I know this a very controversial topic, but I was always a firm believer that students should always take something from school to do at home. Especially when, like here in Cape Verde, they only have classes in the morning and end up spending the entire afternoon at home, most likely watching TV or playing computer games.
(I have nothing against watching TV or playing computer games, by the way. I just don't think children need to spend hours on a row attached to these things...)

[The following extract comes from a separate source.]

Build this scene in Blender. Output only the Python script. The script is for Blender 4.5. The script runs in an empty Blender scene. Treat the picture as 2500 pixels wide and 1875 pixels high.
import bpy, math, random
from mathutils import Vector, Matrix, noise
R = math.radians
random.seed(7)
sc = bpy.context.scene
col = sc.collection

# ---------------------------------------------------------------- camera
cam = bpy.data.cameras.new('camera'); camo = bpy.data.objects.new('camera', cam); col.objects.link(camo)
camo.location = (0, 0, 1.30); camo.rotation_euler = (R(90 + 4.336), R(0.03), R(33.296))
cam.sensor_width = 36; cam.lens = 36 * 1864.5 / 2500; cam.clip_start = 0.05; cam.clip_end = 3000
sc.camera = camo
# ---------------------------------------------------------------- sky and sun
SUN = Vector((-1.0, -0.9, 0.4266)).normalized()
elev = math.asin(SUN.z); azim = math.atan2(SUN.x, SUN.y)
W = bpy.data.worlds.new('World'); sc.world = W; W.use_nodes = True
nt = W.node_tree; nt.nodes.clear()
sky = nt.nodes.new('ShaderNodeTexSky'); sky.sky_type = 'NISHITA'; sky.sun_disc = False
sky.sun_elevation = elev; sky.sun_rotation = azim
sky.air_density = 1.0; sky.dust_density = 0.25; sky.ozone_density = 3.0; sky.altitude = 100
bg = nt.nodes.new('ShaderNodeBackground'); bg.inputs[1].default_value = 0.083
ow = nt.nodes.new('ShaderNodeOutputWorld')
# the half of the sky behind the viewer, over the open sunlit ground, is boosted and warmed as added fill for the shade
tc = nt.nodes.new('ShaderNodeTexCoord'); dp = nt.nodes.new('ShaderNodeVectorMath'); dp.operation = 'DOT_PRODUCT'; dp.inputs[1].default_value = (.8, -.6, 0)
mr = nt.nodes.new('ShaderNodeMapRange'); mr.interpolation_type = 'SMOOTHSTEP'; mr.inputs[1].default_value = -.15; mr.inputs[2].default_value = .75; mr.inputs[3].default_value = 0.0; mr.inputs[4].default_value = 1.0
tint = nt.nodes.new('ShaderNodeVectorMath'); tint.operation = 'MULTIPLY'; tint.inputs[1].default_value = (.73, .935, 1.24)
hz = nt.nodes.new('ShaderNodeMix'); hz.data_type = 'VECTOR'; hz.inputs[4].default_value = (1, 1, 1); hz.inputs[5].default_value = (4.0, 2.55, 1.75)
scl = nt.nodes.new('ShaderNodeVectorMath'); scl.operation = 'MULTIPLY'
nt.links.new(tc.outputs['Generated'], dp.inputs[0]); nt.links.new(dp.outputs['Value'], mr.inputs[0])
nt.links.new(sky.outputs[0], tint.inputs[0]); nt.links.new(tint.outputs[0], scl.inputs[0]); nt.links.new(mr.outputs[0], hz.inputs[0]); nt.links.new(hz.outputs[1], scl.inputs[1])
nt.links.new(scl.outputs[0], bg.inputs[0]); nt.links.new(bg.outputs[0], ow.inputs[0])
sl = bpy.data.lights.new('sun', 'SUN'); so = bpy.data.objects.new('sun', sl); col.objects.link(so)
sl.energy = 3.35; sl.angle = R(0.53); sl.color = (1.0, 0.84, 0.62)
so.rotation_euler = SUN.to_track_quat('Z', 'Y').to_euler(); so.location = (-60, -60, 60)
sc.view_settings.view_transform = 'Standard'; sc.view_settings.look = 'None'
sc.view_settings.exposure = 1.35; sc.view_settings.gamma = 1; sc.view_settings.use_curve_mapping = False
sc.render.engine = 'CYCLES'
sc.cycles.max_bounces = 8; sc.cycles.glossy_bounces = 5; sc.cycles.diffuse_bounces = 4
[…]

So, I always sent some homework. Granted, in the first year, I may have sent too much but in my defense my class had 11 school books (yes, eleven!) and the parents really didn't seem happy to spend so much money on them if they weren't being put into use. So, in class I used the books made by the Ministry of Education and for homework I would use the books that we asked the kids to buy as an additional support. And yes, they worked a lot, but they still had time to play and have fun and they ended up learning a lot and moving very quickly through the subjects, so it worked out well. When they moved up to second grade, I would still use pretty much the same method, but I had a better idea already of the rhythm we had to follow, so I would send a little bit less per day than I probably did in the first year. But every day, I would write their homework on the homework board, they would copy it to their notebooks and then do it at home.
At Cabeça Carreira, for example, the teachers rarely sent any work home, because most of the children would spend the afternoons alone, or with older siblings, doing house chores so homework wasn't exactly the priority. School work was done at school, house work was done at home. And it's ok to see things like that. Because these kids really worked at home! Most of them were given “adult tasks” such as clean the house, work on the fields, feed the animals, do the shopping... So they were doing their own type of learning, which is also a very important type of learning.
At Chickering on the other hand, most teachers were using weekly homework sheets, where they would assign all the tasks that needed more attention from the student throughout that week. Each student would get his sheet on Monday, so the students and the parents knew exactly what was expected of them, allowing the parents to follow their kid's learning process a little bit more easily. Being an individualized worksheet, this way the teacher was also able to control each student's progress a lot more specifically, knowing exactly what they needed to improve, where they needed more support and which skills they had already dominated.
At the same time, it was interesting to me to see that in some cases, like the living situation for most kids in Chão Bom (Cabeça Carreira), homework is really not the most important thing because they won't have the necessary support at home to help them overcome their difficulties. So it's better to work those needs at school and allow them to do their own life learning at home.
What do you think about homework? Is it something you give your students every day? How often do they get it?